Description of the task >> Write the data out again, character for character, with no images.

Raw data >>
_ _ _ _
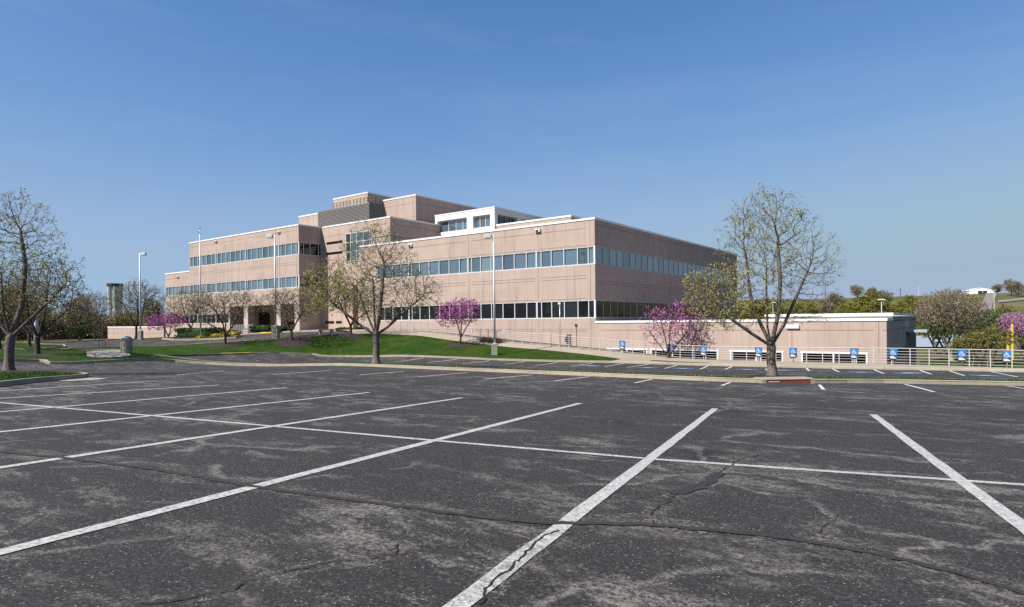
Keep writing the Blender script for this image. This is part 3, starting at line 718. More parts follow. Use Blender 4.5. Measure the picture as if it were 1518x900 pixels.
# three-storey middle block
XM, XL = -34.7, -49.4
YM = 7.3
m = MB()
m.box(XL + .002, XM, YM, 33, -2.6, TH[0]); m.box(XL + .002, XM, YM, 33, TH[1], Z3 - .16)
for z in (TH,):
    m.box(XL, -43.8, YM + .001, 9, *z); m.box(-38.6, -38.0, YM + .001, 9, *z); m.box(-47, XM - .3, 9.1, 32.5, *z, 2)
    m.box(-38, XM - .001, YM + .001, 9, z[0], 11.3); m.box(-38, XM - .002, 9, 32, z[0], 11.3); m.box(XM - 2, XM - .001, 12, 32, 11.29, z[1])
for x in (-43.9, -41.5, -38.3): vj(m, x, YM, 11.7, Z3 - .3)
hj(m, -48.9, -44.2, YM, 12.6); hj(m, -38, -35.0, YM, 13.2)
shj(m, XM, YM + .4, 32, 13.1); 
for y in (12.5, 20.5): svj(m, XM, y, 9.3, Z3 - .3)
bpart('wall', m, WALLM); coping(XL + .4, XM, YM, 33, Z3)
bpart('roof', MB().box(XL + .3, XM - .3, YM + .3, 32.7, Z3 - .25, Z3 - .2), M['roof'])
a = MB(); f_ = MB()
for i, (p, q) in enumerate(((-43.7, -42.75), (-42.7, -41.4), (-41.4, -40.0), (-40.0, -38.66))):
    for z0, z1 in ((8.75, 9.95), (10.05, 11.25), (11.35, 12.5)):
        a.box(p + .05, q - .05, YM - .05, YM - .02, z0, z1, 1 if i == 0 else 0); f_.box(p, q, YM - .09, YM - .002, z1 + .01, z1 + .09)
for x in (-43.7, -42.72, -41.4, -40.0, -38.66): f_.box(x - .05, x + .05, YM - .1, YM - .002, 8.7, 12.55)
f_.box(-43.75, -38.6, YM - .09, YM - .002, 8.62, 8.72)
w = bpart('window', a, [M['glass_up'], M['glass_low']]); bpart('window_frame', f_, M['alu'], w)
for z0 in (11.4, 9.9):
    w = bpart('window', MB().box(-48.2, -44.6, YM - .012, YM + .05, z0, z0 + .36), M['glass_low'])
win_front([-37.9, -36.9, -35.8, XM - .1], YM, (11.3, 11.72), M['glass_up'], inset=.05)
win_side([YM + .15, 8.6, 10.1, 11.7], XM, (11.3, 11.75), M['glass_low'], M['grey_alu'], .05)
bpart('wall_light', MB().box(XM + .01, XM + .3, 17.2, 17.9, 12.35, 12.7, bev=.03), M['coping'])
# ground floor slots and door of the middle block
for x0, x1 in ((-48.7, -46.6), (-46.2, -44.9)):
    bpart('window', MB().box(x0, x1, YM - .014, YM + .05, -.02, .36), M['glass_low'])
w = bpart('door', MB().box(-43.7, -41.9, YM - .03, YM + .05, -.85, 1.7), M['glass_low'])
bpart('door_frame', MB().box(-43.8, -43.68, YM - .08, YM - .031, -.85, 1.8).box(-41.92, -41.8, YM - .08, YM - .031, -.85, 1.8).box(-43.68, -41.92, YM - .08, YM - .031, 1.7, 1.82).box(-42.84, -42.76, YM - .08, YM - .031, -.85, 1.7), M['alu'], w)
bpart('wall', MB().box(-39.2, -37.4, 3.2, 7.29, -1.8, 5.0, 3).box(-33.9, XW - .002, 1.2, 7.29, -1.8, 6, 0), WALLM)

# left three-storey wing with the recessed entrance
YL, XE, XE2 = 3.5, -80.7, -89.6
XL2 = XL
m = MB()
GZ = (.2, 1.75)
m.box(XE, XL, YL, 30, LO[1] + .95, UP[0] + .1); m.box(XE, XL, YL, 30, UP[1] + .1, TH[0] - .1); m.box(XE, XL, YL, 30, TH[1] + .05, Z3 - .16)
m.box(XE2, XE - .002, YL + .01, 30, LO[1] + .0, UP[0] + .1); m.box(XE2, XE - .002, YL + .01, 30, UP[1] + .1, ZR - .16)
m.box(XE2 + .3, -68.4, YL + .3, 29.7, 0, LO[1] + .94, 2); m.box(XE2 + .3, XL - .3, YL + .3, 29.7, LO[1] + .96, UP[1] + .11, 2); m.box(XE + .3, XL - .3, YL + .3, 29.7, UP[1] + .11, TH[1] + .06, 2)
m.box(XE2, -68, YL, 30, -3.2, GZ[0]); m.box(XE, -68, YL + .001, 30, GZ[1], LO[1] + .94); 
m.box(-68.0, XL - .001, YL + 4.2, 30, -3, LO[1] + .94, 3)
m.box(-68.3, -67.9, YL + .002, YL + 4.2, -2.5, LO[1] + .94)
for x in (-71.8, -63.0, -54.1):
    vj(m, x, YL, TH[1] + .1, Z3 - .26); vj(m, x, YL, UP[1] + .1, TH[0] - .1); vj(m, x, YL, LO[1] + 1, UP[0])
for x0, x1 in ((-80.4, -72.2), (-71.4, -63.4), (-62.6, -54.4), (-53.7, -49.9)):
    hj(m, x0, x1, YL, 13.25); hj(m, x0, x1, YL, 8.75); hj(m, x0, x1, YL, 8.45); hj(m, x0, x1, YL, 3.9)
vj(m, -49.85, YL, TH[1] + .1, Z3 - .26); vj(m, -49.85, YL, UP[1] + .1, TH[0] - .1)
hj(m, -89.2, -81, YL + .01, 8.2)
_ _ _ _
Expected output >>
Keep writing the Blender script for this image. This is part 3, starting at line 718. More parts follow. Use Blender 4.5. Measure the picture as if it were 1518x900 pixels.
# three-storey middle block
XM, XL = -34.7, -49.4
YM = 7.3
m = MB()
m.box(XL + .002, XM, YM, 33, -2.6, TH[0]); m.box(XL + .002, XM, YM, 33, TH[1], Z3 - .16)
for z in (TH,):
    m.box(XL, -43.8, YM + .001, 9, *z); m.box(-38.6, -38.0, YM + .001, 9, *z); m.box(-47, XM - .3, 9.1, 32.5, *z, 2)
    m.box(-38, XM - .001, YM + .001, 9, z[0], 11.3); m.box(-38, XM - .002, 9, 32, z[0], 11.3); m.box(XM - 2, XM - .001, 12, 32, 11.29, z[1])
for x in (-43.9, -41.5, -38.3): vj(m, x, YM, 11.7, Z3 - .3)
hj(m, -48.9, -44.2, YM, 12.6); hj(m, -38, -35.0, YM, 13.2)
shj(m, XM, YM + .4, 32, 13.1); 
for y in (12.5, 20.5): svj(m, XM, y, 9.3, Z3 - .3)
bpart('wall', m, WALLM); coping(XL + .4, XM, YM, 33, Z3)
bpart('roof', MB().box(XL + .3, XM - .3, YM + .3, 32.7, Z3 - .25, Z3 - .2), M['roof'])
a = MB(); f_ = MB()
for i, (p, q) in enumerate(((-43.7, -42.75), (-42.7, -41.4), (-41.4, -40.0), (-40.0, -38.66))):
    for z0, z1 in ((8.75, 9.95), (10.05, 11.25), (11.35, 12.5)):
        a.box(p + .05, q - .05, YM - .05, YM - .02, z0, z1, 1 if i == 0 else 0); f_.box(p, q, YM - .09, YM - .002, z1 + .01, z1 + .09)
for x in (-43.7, -42.72, -41.4, -40.0, -38.66): f_.box(x - .05, x + .05, YM - .1, YM - .002, 8.7, 12.55)
f_.box(-43.75, -38.6, YM - .09, YM - .002, 8.62, 8.72)
w = bpart('window', a, [M['glass_up'], M['glass_low']]); bpart('window_frame', f_, M['alu'], w)
for z0 in (11.4, 9.9):
    w = bpart('window', MB().box(-48.2, -44.6, YM - .012, YM + .05, z0, z0 + .36), M['glass_low'])
win_front([-37.9, -36.9, -35.8, XM - .1], YM, (11.3, 11.72), M['glass_up'], inset=.05)
win_side([YM + .15, 8.6, 10.1, 11.7], XM, (11.3, 11.75), M['glass_low'], M['grey_alu'], .05)
bpart('wall_light', MB().box(XM + .01, XM + .3, 17.2, 17.9, 12.35, 12.7, bev=.03), M['coping'])
# ground floor slots and door of the middle block
for x0, x1 in ((-48.7, -46.6), (-46.2, -44.9)):
    bpart('window', MB().box(x0, x1, YM - .014, YM + .05, -.02, .36), M['glass_low'])
w = bpart('door', MB().box(-43.7, -41.9, YM - .03, YM + .05, -.85, 1.7), M['glass_low'])
bpart('door_frame', MB().box(-43.8, -43.68, YM - .08, YM - .031, -.85, 1.8).box(-41.92, -41.8, YM - .08, YM - .031, -.85, 1.8).box(-43.68, -41.92, YM - .08, YM - .031, 1.7, 1.82).box(-42.84, -42.76, YM - .08, YM - .031, -.85, 1.7), M['alu'], w)
bpart('wall', MB().box(-39.2, -37.4, 3.2, 7.29, -1.8, 5.0, 3).box(-33.9, XW - .002, 1.2, 7.29, -1.8, 6, 0), WALLM)

# left three-storey wing with the recessed entrance
YL, XE, XE2 = 3.5, -80.7, -89.6
XL2 = XL
m = MB()
GZ = (.2, 1.75)
m.box(XE, XL, YL, 30, LO[1] + .95, UP[0] + .1); m.box(XE, XL, YL, 30, UP[1] + .1, TH[0] - .1); m.box(XE, XL, YL, 30, TH[1] + .05, Z3 - .16)
m.box(XE2, XE - .002, YL + .01, 30, LO[1] + .0, UP[0] + .1); m.box(XE2, XE - .002, YL + .01, 30, UP[1] + .1, ZR - .16)
m.box(XE2 + .3, -68.4, YL + .3, 29.7, 0, LO[1] + .94, 2); m.box(XE2 + .3, XL - .3, YL + .3, 29.7, LO[1] + .96, UP[1] + .11, 2); m.box(XE + .3, XL - .3, YL + .3, 29.7, UP[1] + .11, TH[1] + .06, 2)
m.box(XE2, -68, YL, 30, -3.2, GZ[0]); m.box(XE, -68, YL + .001, 30, GZ[1], LO[1] + .94); 
m.box(-68.0, XL - .001, YL + 4.2, 30, -3, LO[1] + .94, 3)
m.box(-68.3, -67.9, YL + .002, YL + 4.2, -2.5, LO[1] + .94)
for x in (-71.8, -63.0, -54.1):
    vj(m, x, YL, TH[1] + .1, Z3 - .26); vj(m, x, YL, UP[1] + .1, TH[0] - .1); vj(m, x, YL, LO[1] + 1, UP[0])
for x0, x1 in ((-80.4, -72.2), (-71.4, -63.4), (-62.6, -54.4), (-53.7, -49.9)):
    hj(m, x0, x1, YL, 13.25); hj(m, x0, x1, YL, 8.75); hj(m, x0, x1, YL, 8.45); hj(m, x0, x1, YL, 3.9)
vj(m, -49.85, YL, TH[1] + .1, Z3 - .26); vj(m, -49.85, YL, UP[1] + .1, TH[0] - .1)
hj(m, -89.2, -81, YL + .01, 8.2)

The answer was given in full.